Bei Starkregenereignissen allerdings läuft das Wasser durch den gesättigten Bodenkörper zu schnell hindurch. Dafür fehlt in den langen Trockenphasen immer wieder Wasser, wofür eine zusätzliche Tröpfchenbewässerung notwendig ist. „Das Verfahren hat sich in dieser Weise nicht bewährt. Eine Fassadenbegrünung geht zwingend nur mit einer Regenwasser-Zisterne und einem Bewässerungssystem“, hat Wegenast aus vielen Versuchen gelernt.

Bewässerung schafft Brandschutz

Die Dauerfeuchte des bewässerten Erdkörpers war dann auch entscheidend für die Genehmigung durch die Brandschutzbehörde. Damit wurde in Niederrimsingen eine Ausnahmegenehmigung erreicht – wegen der fehlenden bautechnischen Zulassung ist das die derzeit übliche Verfahrensweise bei Fassadenbegrünungen.
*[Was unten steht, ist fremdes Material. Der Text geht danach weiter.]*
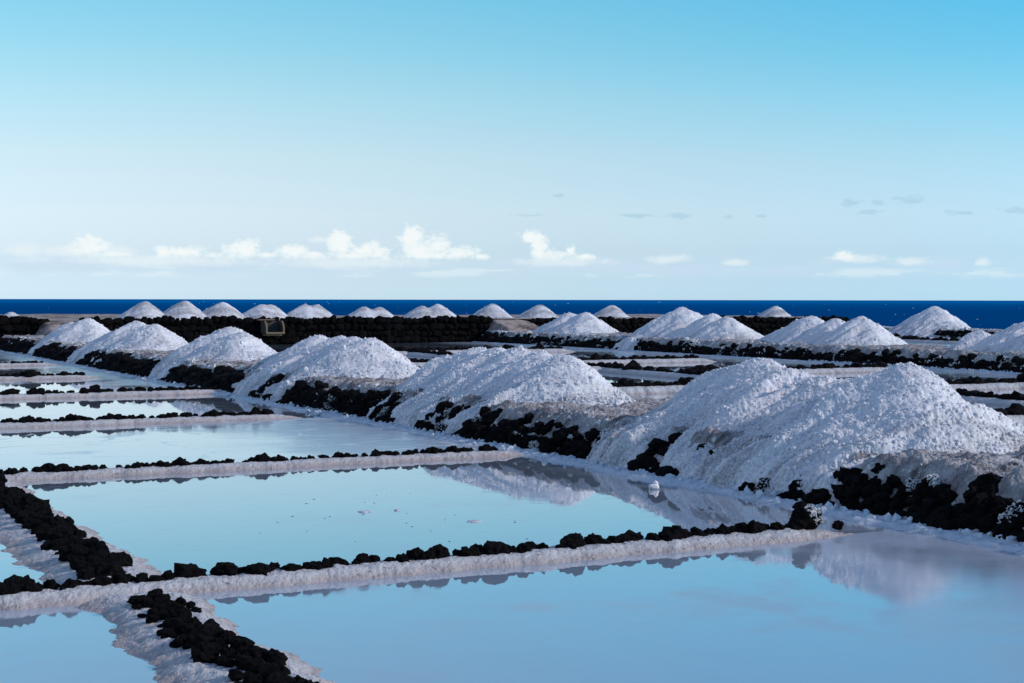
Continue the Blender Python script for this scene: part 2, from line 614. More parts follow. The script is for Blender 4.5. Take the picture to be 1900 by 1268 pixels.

Adrian Birkenmeier, Architekt und einer der beiden Geschäftsführer von grünwand.de, sieht das größte Potenzial für den Einsatz des graugrünen Moduls bei den Industrie- und Gewerbebauten: „Die Industriegebiete gehören mit zu den heißesten Bereichen in Städten.“ Da die Bauweise für Lagerhallen und Produktionsstätten in der Regel eher einfach und weniger gestaltungsorientiert ist, seien hier die Spielräume für Architekten größer, Fassaden mit Pflanzstrukturen zu gestalten. „Außerdem können hier vergleichsweise kostengünstig vertikal wirklich große Flächen begrünt werden, die sonst ökologisch vakant blieben.“

Auch optisch lassen sich die oft eintönigen Hallen am Übergang zur Kulturlandschaft oder an den Stadträndern auflockern und fügen sich so besser in die angrenzenden ländlichen Bereiche ein.

Das Material Pflanze ist für viele Hochbauplaner Neuland. Als Architekt versteht Adrian Birkenmeier deren Angst vor der lebendigen Grünfassade. „Da gibt es einige technische Themen zu berücksichtigen, dies sollte aber nicht abschrecken, da es Lösungsansätze gibt.“ Eine bessere Zusammenarbeit zwischen Hochbau- und Landschaftsarchitekten oder Fassadenbegrünern könnte da hilfreich sein und Hemmschwellen abbauen. In seinen eigenen Wohnbauprojekten macht er gute Erfahrungen damit, das Thema Gebäudebegrünung so früh wie möglich anzusprechen.

Aber nicht nur die Fassadenbegrünung sorgt für einen kleineren CO 2 -Abdruck im Breisgau. Für die Fertigung in der neuen Halle wird 40 % der Energie über die auf dem Dach installierte Photovoltaik-Anlage erzeugt, Sonne gibt es hier genug. Seit 1. Juli 2022 ist eine Kapazitätserhöhung der PV-Anlage um weitere 10 bis 15 % möglich. Alles in allem eine Lösung, die vielen Gewerbegebieten oder auch Lärmschutzwänden gut stehen würde.